1896 Season Review

Division One
The honour of being West Australia’s first league champions went to Fremantle Wanderers. And it was merely honour that the four teams in competition were playing for as a trophy did not materialise until the following season.
The first season came together very quickly. Across the opening weeks of May 1896, a series of letters appeared in ‘the West Australian’ newspaper calling for the formation of association football clubs in Perth. A meeting was duly called and on the evening of Wednesday 13th May the Western Australian British Football Association was born.
At a second meeting seven days later it was confirmed three teams from Perth and one from Fremantle would contest the season. Such was the speed of progress that two teams – Perth BAFC and Crusaders – had not chosen kit colours by the time the opening round of fixtures were played at mid-afternoon on Saturday 30th May.
Towton’s Paddock in East Perth (opposite modern day Perth Oval) was the venue for the first official league game. On what was probably an uneven, grassy surface with rudimentary goals, Perth got the better of the Service 2-0 with 16-year old Reginald Burt scoring both goals.

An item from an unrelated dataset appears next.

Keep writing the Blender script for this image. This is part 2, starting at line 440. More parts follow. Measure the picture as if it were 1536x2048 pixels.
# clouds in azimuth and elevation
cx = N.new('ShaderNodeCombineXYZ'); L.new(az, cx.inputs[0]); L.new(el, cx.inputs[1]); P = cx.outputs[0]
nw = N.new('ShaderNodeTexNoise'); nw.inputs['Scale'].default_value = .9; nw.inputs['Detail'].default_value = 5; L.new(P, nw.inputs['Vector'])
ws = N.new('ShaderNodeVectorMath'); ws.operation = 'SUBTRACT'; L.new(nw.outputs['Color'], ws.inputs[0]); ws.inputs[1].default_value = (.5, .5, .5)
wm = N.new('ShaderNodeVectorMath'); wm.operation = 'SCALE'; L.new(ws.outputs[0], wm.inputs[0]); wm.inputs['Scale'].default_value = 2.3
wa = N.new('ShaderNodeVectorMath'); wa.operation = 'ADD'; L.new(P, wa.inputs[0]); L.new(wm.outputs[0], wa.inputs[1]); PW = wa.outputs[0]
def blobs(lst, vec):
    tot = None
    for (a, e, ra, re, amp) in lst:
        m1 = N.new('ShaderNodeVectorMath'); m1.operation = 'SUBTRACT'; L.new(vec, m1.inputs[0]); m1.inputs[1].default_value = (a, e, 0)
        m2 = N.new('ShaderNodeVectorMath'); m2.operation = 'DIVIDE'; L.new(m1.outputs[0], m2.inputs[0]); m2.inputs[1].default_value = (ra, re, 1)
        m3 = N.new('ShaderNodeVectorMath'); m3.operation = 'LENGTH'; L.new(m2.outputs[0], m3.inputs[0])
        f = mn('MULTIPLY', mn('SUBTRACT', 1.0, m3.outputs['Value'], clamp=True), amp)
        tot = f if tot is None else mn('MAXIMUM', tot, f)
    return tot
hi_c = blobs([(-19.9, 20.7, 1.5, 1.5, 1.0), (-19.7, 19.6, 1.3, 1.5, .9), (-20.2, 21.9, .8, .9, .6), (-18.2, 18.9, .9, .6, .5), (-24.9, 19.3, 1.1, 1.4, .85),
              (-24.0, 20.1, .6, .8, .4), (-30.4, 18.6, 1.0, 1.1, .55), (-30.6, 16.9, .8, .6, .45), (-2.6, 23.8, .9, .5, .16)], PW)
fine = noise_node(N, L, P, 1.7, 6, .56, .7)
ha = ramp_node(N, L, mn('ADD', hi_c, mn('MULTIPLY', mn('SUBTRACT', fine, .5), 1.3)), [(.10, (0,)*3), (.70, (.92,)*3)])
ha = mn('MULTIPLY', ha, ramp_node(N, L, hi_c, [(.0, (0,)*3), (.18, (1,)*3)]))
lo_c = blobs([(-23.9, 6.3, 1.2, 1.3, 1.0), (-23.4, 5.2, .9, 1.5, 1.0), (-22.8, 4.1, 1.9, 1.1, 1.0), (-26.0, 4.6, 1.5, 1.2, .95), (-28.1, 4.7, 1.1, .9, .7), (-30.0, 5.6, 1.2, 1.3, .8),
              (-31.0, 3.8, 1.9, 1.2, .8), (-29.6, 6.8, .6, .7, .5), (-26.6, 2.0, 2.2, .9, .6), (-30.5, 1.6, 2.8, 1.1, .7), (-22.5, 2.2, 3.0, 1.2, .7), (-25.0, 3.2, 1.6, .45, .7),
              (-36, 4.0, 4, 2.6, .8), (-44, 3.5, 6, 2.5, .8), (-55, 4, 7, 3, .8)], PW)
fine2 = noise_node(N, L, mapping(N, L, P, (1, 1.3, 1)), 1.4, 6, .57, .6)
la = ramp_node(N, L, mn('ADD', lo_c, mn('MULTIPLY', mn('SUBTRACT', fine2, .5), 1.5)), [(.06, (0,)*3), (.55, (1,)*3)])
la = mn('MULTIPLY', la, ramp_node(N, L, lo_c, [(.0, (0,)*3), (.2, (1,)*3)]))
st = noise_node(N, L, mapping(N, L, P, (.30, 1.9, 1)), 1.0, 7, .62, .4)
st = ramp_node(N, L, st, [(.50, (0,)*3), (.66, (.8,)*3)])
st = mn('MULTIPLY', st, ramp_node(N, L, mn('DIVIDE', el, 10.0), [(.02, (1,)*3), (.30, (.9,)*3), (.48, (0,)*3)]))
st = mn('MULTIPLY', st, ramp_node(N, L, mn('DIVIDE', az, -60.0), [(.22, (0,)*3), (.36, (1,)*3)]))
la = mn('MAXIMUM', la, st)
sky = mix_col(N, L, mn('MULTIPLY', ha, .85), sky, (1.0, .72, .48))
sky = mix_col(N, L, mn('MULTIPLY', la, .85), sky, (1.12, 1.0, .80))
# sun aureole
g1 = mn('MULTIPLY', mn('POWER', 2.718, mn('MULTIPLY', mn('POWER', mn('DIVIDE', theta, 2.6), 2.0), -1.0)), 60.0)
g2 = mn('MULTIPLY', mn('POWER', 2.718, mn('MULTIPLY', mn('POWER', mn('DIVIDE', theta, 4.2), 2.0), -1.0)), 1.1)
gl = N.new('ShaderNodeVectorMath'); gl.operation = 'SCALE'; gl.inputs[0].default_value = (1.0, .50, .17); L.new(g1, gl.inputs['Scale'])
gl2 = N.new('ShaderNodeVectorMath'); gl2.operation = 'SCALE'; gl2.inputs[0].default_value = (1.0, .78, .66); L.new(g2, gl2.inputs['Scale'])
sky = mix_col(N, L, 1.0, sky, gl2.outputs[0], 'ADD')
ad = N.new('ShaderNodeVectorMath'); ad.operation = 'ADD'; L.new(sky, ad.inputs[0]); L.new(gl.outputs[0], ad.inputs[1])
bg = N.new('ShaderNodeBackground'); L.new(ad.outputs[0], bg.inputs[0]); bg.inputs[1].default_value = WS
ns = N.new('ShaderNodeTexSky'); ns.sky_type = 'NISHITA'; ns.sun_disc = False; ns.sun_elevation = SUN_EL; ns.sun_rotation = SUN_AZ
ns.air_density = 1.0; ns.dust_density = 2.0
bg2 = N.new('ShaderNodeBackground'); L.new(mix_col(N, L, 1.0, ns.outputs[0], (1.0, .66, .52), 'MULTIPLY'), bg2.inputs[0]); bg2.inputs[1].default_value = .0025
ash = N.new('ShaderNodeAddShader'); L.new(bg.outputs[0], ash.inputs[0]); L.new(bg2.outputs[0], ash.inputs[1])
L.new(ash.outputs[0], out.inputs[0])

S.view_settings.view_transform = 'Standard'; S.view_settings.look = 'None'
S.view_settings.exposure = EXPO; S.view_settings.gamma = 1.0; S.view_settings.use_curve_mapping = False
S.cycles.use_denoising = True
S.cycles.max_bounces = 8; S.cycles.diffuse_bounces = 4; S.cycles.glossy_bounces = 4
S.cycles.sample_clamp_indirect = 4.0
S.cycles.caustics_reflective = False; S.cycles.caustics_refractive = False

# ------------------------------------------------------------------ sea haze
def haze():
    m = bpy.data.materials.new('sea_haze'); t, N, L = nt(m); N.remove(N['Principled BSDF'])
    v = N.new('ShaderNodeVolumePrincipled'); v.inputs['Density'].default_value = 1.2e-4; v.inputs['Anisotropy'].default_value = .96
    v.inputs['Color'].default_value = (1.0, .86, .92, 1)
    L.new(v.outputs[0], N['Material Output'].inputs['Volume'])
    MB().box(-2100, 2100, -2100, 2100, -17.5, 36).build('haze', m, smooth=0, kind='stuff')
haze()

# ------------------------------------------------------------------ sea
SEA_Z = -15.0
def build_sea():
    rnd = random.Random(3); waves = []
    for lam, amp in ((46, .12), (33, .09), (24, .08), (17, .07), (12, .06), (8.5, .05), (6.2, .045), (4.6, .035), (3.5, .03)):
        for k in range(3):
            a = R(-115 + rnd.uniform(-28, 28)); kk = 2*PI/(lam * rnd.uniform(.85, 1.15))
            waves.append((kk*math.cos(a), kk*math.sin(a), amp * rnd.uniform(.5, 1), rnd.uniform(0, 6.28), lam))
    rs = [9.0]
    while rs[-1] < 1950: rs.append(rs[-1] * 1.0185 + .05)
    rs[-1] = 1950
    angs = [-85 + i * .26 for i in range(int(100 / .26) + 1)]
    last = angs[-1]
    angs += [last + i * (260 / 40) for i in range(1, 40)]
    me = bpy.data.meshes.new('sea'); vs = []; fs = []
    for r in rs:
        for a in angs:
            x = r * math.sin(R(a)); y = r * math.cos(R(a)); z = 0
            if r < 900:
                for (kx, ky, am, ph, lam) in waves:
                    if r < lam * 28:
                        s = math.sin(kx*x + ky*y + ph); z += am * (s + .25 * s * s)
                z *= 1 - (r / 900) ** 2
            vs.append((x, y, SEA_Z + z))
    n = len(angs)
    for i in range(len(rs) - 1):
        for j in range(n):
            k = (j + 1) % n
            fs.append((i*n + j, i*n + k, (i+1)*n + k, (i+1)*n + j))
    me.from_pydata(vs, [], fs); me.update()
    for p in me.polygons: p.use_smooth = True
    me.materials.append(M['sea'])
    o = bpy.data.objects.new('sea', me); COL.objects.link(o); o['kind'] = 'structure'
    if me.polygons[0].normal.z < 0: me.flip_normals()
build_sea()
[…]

A few blocks away at Weld Square, Fremantle set their sail by thrashing Crusaders 7-0. It heralded the start of a five-game winning run by the port side in which they piled on 27 goals while conceding just 6. It took until round six for Fremantle to be halted when humbled 5-1 by the Service at Russell Square.
By that stage the Service – who lost three of their first four games – were in the midst of their own five-game winning run that propelled them up to second on the league standings. And although their hopes of catching leaders Fremantle were dented by a 2-0 loss to Perth in the third to last round of the season, they weren’t about to give up the chase.
Division One | Pl | W | D | L | GF | GA | Pts |
---|---|---|---|---|---|---|---|
Fremantle Wanderers | 12 | 8 | 1 | 3 | 47 | 21 | 17 |
Civil Service | 12 | 8 | 0 | 4 | 31 | 21 | 16 |
Perth BAFC | 12 | 6 | 2 | 4 | 36 | 23 | 14 |
Crusaders | 12 | 0 | 1 | 11 | 8 | 57 | 1 |
Donaldson scored both in a 2-0 defeat of Crusaders then, in the seasons’ penultimate round, he snared the opener as the Service came from behind to down Fremantle 3-1. That result put Fremantle and the Service on level points, with the former holding a superior goal difference and a game in hand.
A bumper crowd of close to 500 turned out at the at the Old Recreation Ground (aka Wellington Square) on Saturday 29th August when Fremantle scored late to snatch a 1-1 draw with Perth in a catch-up game. The point gained moved Fremantle into outright first place, with the Service second, Perth third and Crusaders in last spot.
It had been a tough season for Crusaders, who for much of the winter had struggled to field a full team. So great was their plight that just six players arrived for the late June meeting with the Service, the remaining five players having missed the train from Perth to the Half-Way House ground in Cottesloe.